§ **SOURCE MATERIAL**:
** BEGIN **
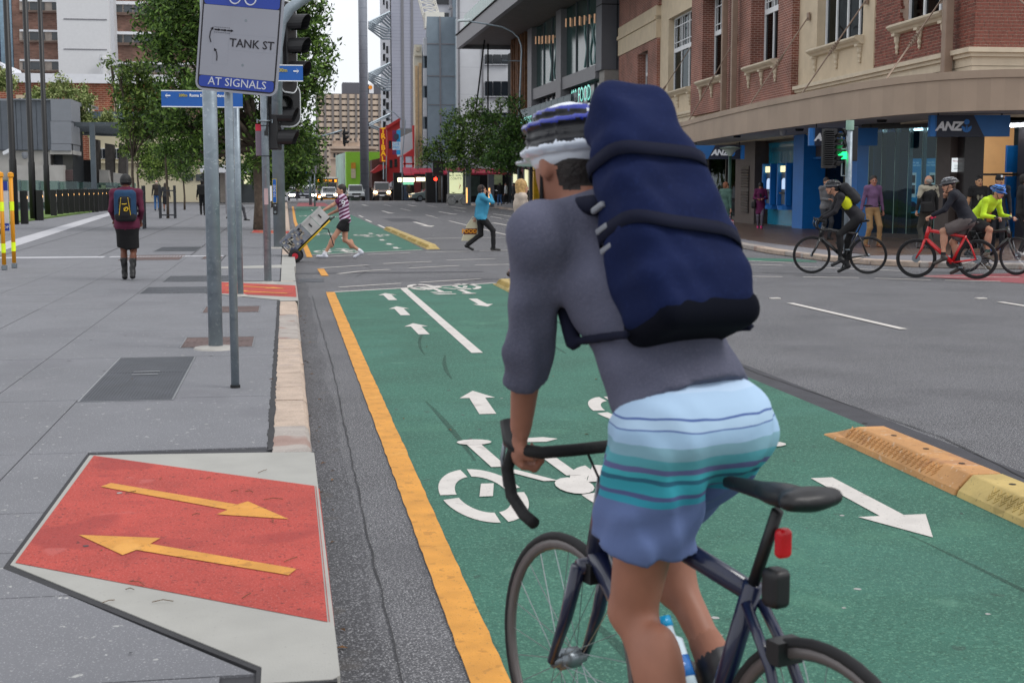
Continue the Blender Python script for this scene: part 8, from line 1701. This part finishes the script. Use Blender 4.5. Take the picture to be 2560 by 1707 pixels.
R2 = np.array(Matrix(((1,0,0),(0, J['fwd'][1], J['sp'][1]),(0, J['fwd'][2], J['sp'][2])))); bk = bag('backpack', 'dark grey rucksack on the cyclist in black', pp[0], [BX(c, (.15,.08,.22), .06, 0, .02, R2, fold=.006), BX(c-J['fwd']*.06-J['sp']*.05, (.1,.05,.12), .04, 0, .02, R2)], [cloth('#232428')], .013, cat='backpack')
b, pp = cyc('man in navy jumper and grey shorts riding the red bicycle, hand raised to his face', 'bright red hybrid bicycle with flat bars and thick black tyres', 2441, 699, 2316, 696, 1.76, dict(col='#c8171f', flat=True, tw=.02, rimc='#1a1a1c', grip='#c8174a', fs=1.5, crank=25, bar=(.80,1.02), head=(.80,.88), disc=True),
  dict(skin='fair', top='#11131f', bottom='#5b5352', shoe='#3b3531', hair='#3a2c22', style='short', legs='longshorts', pelvis=(0,.16,.99), lean=.52, ank=((-.11,.54,.38),(.11,.28,.21)), hands=((-.24,.78,1.05),(.06,.56,1.40)), epl=(-.5,-.3,-1), epr=(.7,.1,-1), head=(.25,-.15,0), vox=NEAR, mats=dict(x7='#15151a'), curl=1.3, bulk=1.05))
helmet(pp[0], pp[1], ['#26272b', '#8e9196', '#2f3034'], dark='#3a3b3f'); J = pp[1]
b, pp = cyc('cyclist in fluorescent yellow jacket and blue helmet riding right at the picture edge', 'black bicycle with pannier under the cyclist in the yellow jacket', 2415, 682, 2556, 690, 1.72, dict(col='#1c1d20', flat=True, tw=.018, rimc='#3a3b3e', fs=1.4, crank=-40, bar=(.80,1.0), disc=True),
  dict(skin='fair', top='#b9dc2a', bottom='#17181c', shoe='#5f584c', hair='#2a1d15', style='short', legs='longshorts', pelvis=(0,.12,1.0), lean=.82, ank=((-.11,.30,.20),(.11,.50,.38)), hands=((-.24,.76,1.03),(.24,.76,1.03)), epl=(-.5,-.3,-1), epr=(.5,-.3,-1), head=(0,-.25,0), vox=NEAR, mats=dict(x7='#1f4a46'), curl=1.2, bulk=1.08))
helmet(pp[0], pp[1], ['#1668c9', '#3a8be0', '#1d5fb0'], dark='#0d2a55')
pn = thing('pannier_bag', 'black pannier bag with reflective strip on the rear rack of the edge bicycle', 'bag', pp[0].location, pp[0].rotation_euler.z); sdf_mesh('body', [BX((.14,-.02,.60),(.07,.17,.16),.04,0,.02), BX((-.14,-.02,.60),(.07,.17,.16),.04,0,.02)], [cloth('#141518')], .015, pn); g = MB(); g.box(.215,.222,-.04,-.01,.48,.72); g.build('reflective_strip', M_buck, pn)
# bicycle wheel seen beside the rider's backpack
bicycle('road bicycle mostly hidden behind the foreground cyclist, front wheel showing', (P(1690, 660, 0).x, P(1690, 660, 0).y, .008), face_to(.98, -.1), '#22242a', rimc='#2a2b2e')
# ---- people on the left plaza and far footpaths
person('bald man in brown leather jacket and jeans walking away on the plaza', P(393, 527, Z1), .1, 1.76, 'fair', '#2e2825', '#3b6aa0', '#2a1f1a', '#b0a8a0', 'balding', ank=((-.1,.12,.09),(.1,-.12,.13)), vox=.018)
PZ = person('woman in dark jacket and skirt walking beside the bald man', P(415, 529, Z1), .1, 1.62, 'tan', '#2b2c30', '#2a2b30', '#1b1b1d', '#3a2c24', 'bob', 'long', 'skirt', vox=.018); bag('carrier_bag', 'white, orange and green shopping bag between the couple on the plaza', PZ[0], [BX((-.3,.0,.62),(.05,.15,.2),.03,0,.02), C((-.3,0,.82),(-.28,.03,.9),.012,None,0,.01)], [mat('bag_white_green', '#c9cfc4', .6, speck=[(5, .58, '#d07a3a', .8), (4, .6, '#3f8f6a', .8)])], .018)
PX = person('man in black walking away with a large black backpack, left of the grey pillar', P(507, 538, Z1), .05, 1.76, 'tan', '#141418', '#17181c', '#101012', '#0f0d0d', 'short', ank=((-.08,.1,.09),(.08,-.1,.13)), vox=.017); bag('backpack', 'large black backpack on the man in black', PX[0], [BX((0,-.22,1.22),(.19,.11,.27),.08,0,.02)], [cloth('#121214')], .017, cat='backpack')
person('person in dark suit behind the thick grey pole', P(528, 536, Z1), .2, 1.74, 'tan', '#11141f', '#151619', '#101012', '#151010', 'short', ank=walk(.1), vox=.018)
PS_ = person('striding person in grey trousers behind the poles', P(592, 552, Z1), -HP, 1.74, 'tan', '#3b4468', '#4a4a50', '#101012', '#151010', 'short', ank=((-.09,.36,.09),(.09,-.36,.16)), vox=.016); bag('shoulder_bag', 'pale blue bag carried by the striding person', PS_[0], [EL((-.25,-.1,.98),(.08,.12,.16),0)], [mat('pale_blue_bag', '#6f9cb0', .5)], .017)
for k, (u, v, c1, c2, lab) in enumerate([(607,502,'#3b3f6e','#2b2b33','person in violet top at the left of the far group by the tree trunk'),(620,505,'#15151a','#15151a','woman in long black dress with a green bag in the far group'),(636,503,'#2b2b30','#1f1f26','person in dark clothes at the right of the far group')]):
    person(lab, P(u, v, Z1), -HP*.5*k, 1.66, 'tan', c1, c2, '#151515', '#151010', ['short','long','short'][k], 'short' if k else 'long', ['trousers','skirt','trousers'][k], vox=.024)
bag('carrier_bag', 'small lime green bag held low by the woman in black', bpy.context.scene.objects['person'], [EL((0,0,0),(.001,.001,.001))], [M_dark]) if 0 else None
t = thing('carrier_bag', 'small lime green carrier bag beside the far group', 'bag', P(611, 500, Z1)); sdf_mesh('sack', [BX((0,-.1,.32),(.14,.06,.2),.05,0,.02)], [mat('lime_bag', '#6fae2a', .6)], .03, t)
person('man with dark hair beyond the bollards, only head and shoulders showing', P(226, 511, Z1), .5, 1.62, 'tan', '#3a4a66', '#22242a', '#111111', '#16110f', 'short', vox=.022)
for k, (u, v, c1, c2, lab) in enumerate([(1250,514,'#15161a','#3d5f8f','person in black top and jeans walking away by the food hall'),(1265,511,'#b8bcc4','#1a1c22','person in pale shirt and dark trousers by the food hall'),(1285,513,'#2a2c30','#16171b','person in grey top and black leggings by the food hall'),(1022,498,'#3a3532','#2a2a2e','person on the far corner near the lit signs'),(1038,497,'#5a4a44','#26262b','person in brown beside the far red awning')]):
    person(lab, P(u, v, .1), .2+k, 1.7, 'tan', c1, c2, '#151515', '#1a1310', ['short','short','long','short','bob'][k], 'long', 'trousers', ank=walk(.15), vox=.026)
bp_, pp = cyc('cyclist in beige jacket riding away far along the green lane', 'bicycle of the beige-jacketed cyclist far along the green lane', 745, 503, 744.6, 499.5, 1.76, dict(col='#2a2c30', flat=True, bar=(.80,1.0)), dict(skin='fair', top='#a08c72', bottom='#4a3f52', shoe='#222222', hair='#5a4636', style='short', legs='trousers', pelvis=(0,.12,1.0), lean=.2, ank=((-.11,.40,.2),(.11,.5,.42)), hands=((-.26,.74,1.03),(.26,.74,1.03)), vox=.024))
bicycle('white bicycle leaning by the advertising panel', (xat(1128, 101.5), 101.3, .1), -HP+.05, '#b9bcc0', wb=1.02)
# ---- vehicles
M_tyre2 = M_tyre; M_cgl = mat('car_glass', '#1d2328', .08, var=.2, ns=2, coat=.4); M_hl = mat('headlight_lit', '#ffffff', .2, emit=('#fff3d6', 28)); M_hly = mat('headlight_warm', '#fff0d0', .2, emit=('#ffd08a', 26)); M_amb = mat('amber_lit', '#ffb030', .3, emit=('#ff9a18', 1.3))
def car(label, cat, x, y, rz, L_, W_, H_, col, kind='sedan', lights=None, name='car'):
    t = thing(name, label, cat, (x, y, gz(y)), rz); m = mat('car_'+col.strip('#'), col, .3, metal=.2, var=.03, coat=.6)
    k = {'sedan': ([(-.5,.22),(-.5,.5),(-.47,.62),(-.30,.68),(.17,.66),(.42,.56),(.49,.48),(.5,.22)], [(-.36,.67),(-.22,.97),(.0,1.),(.10,.97),(.26,.65)]),
         'ute': ([(-.5,.3),(-.5,.58),(-.12,.6),(.2,.58),(.46,.55),(.5,.5),(.5,.26)], [(-.1,.58),(-.06,.98),(.08,1.),(.14,.97),(.24,.58)]),
         'van': ([(-.5,.2),(-.5,.55),(.36,.55),(.48,.48),(.5,.2)], [(-.5,.55),(-.48,.97),(-.4,1.),(.16,1.),(.22,.97),(.38,.54)])}[kind]
    def loft(pr_, w0, w1, nm, mm):
        g = MB(); n_ = len(pr_); zt = max(p[1] for p in pr_); zb = min(p[1] for p in pr_); vs = []
        for s in (-1, 1): vs += [(s*W_/2*(w0+(w1-w0)*(pz-zb)/(zt-zb)), py*L_, pz*H_) for py, pz in pr_]
        g.add(vs, [tuple(range(n_)), tuple(range(2*n_-1, n_-1, -1))]+[(i, n_+i, n_+(i+1)%n_, (i+1)%n_) for i in range(n_)]); o = g.build(nm, mm, t); bevel(o, .05, 3); return o
    loft(k[0], 1., .96, 'body', m); cab = loft(k[1], .92, .76, 'cabin', m); fr_ = k[1][-2:]; bk_ = k[1][:2]
    a, b = Vector((0, fr_[1][0]*L_, fr_[1][1]*H_)), Vector((0, fr_[0][0]*L_, fr_[0][1]*H_)); d = b-a; nn = Vector((0, d.z, -d.y)).normalized(); c = (a+b)/2+nn*.012; g = MB(); g.obox(c, (W_*.38,0,0), d*.42, nn*.006); g.build('windscreen', M_cgl, t)
    for s in (-1, 1):
        y0, y1, y2, y3 = k[1][0][0]*L_+.12, k[1][1][0]*L_+.08, fr_[0][0]*L_-.02, fr_[1][0]*L_-.22; zb, zt = k[1][0][1]*H_+.05, .94*H_; xs = lambda z: s*(W_/2*(.92-.16*(z-k[1][0][1]*H_)/(H_-k[1][0][1]*H_))+.012); ym = (y0+y3)/2-.1
        for (pa, pb, pc, pd) in (((y0,zb),(y1,zt),(ym-.04,zt),(ym-.04,zb)), ((ym+.04,zb),(ym+.04,zt),(y2,zt),(y3,zb))):
            g = MB(); q = [(xs(z), yy, z) for yy, z in (pa, pb, pc, pd)]; g.add(q, [(0,1,2,3),(3,2,1,0)]); g.build('side_window', M_cgl, t)
        g = MB(); g.box(min(s*W_*.47, s*W_*.56), max(s*W_*.47, s*W_*.56), y3-.1, y3+.05, zb, zb+.14); g.build('mirror', m, t)
        for yy in (-.31*L_, .33*L_): g = MB(); g.lathe([(.24,-.10),(.31,-.08),(.31,.08),(.24,.10)], (s*(W_/2-.08), yy, .31), 20, axis=0); o = g.build('wheel', M_tyre, t); g = MB(); g.lathe([(.2,-.108),(.08,-.112),(.08,.112),(.2,.108)], (s*(W_/2-.08), yy, .31), 14, axis=0); g.build('hubcap', M_mach, o)
        g = MB(); zh = .47*H_ if kind != 'ute' else .45*H_; g.box(min(s*W_*.28, s*W_*.46), max(s*W_*.28, s*W_*.46), .49*L_-.03, .5*L_+.015, zh-.1, zh+.06); g.build('headlight', lights or mat('lamp_glass', '#c9ced4', .1), t)
    g = MB(); g.box(-W_*.25, W_*.25, .49*L_, .5*L_+.012, .36*H_, .47*H_); g.box(-W_*.46, W_*.46, .49*L_, .5*L_+.03, .2*H_, .3*H_); g.build('grille', M_sig, t); g = MB(); g.box(-.26, .26, .5*L_+.03, .5*L_+.04, .25*H_, .33*H_); g.build('number_plate', M_signw, t)
    return t
car('silver-grey sedan waiting side-on behind the advertising panel', 'car', xat(1086, 133), 133, HP+.08, 4.8, 1.85, 1.47, '#6f7c7c')
car('white utility vehicle coming towards the camera in the middle lane', 'car', xat(888, 150), 150, math.pi, 4.8, 1.85, 1.75, '#c3c9c8', 'ute', name='utility_vehicle')
car('white hatchback partly hidden by the man in the jersey, warm headlights on', 'car', xat(822, 152), 152, math.pi, 4.3, 1.8, 1.5, '#c9ccd0', 'sedan', M_hly)
car('minivan with bright warm headlights and lit roof sign approaching', 'van', xat(954, 147), 147, math.pi-.05, 4.8, 1.9, 2.0, '#9a8f8f', 'van', M_hly, 'van')
car('car at the far left kerb with dazzling white headlights', 'car', xat(756, 155), 155, math.pi, 4.4, 3.2, 1.45, '#5a6070', 'sedan', M_hl)
bx_ = xat(818, 166); bus = thing('bus', 'white and yellow city bus approaching with amber lamps', 'bus', (bx_, 166, gz(166)-.2), math.pi); g = MB(); g.box(-1.25, 1.25, -12, 0, .35, 3.05); bevel(g.build('body', mat('bus_white', '#c9c6bd', .4), bus), .15, 3); g = MB(); g.box(-1.26, 1.26, -11.9, .012, .35, 1.05); bevel(g.build('yellow_skirt', mat('bus_yellow', '#d98f10', .4), bus), .1); g = MB(); g.box(-1.1, 1.1, -.02, .03, 1.1, 2.35); g.build('windscreen', M_cgl, bus); g = MB(); g.box(-1.15, 1.15, -.02, .035, 2.4, 2.85); g.build('destination_box', mat('bus_dest', '#4a3530', .4), bus); text('lettering', 'CITY 385', .3, M_amb, bus, (0, .05, 2.6), (HP, 0, math.pi))
for s in (-1, 1): g = MB(); g.box(s*1.0-.12, s*1.0+.12, 0, .05, 2.45, 2.75); g.build('amber_lamp', M_amb, bus); g = MB(); g.box(s*.9-.15, s*.9+.15, 0, .05, .6, .8); g.build('headlight', M_hly, bus); g = MB(); g.box(s*1.28-.02, s*1.28+.02, -.1, .02, .4, 2.9); g.build('yellow_edge', mat('bus_yellow', '#d98f10'), bus)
** END **
§ **WHAT YOU HAVE TO DO**:
Pick out every line of the listing containing the word "scene", and show those lines.

§ **FINISHED EXERCISE**:
Continue the Blender Python script for this scene: part 8, from line 1701. This part finishes the script. Use Blender 4.5. Take the picture to be 2560 by 1707 pixels.
bag('carrier_bag', 'small lime green bag held low by the woman in black', bpy.context.scene.objects['person'], [EL((0,0,0),(.001,.001,.001))], [M_dark]) if 0 else None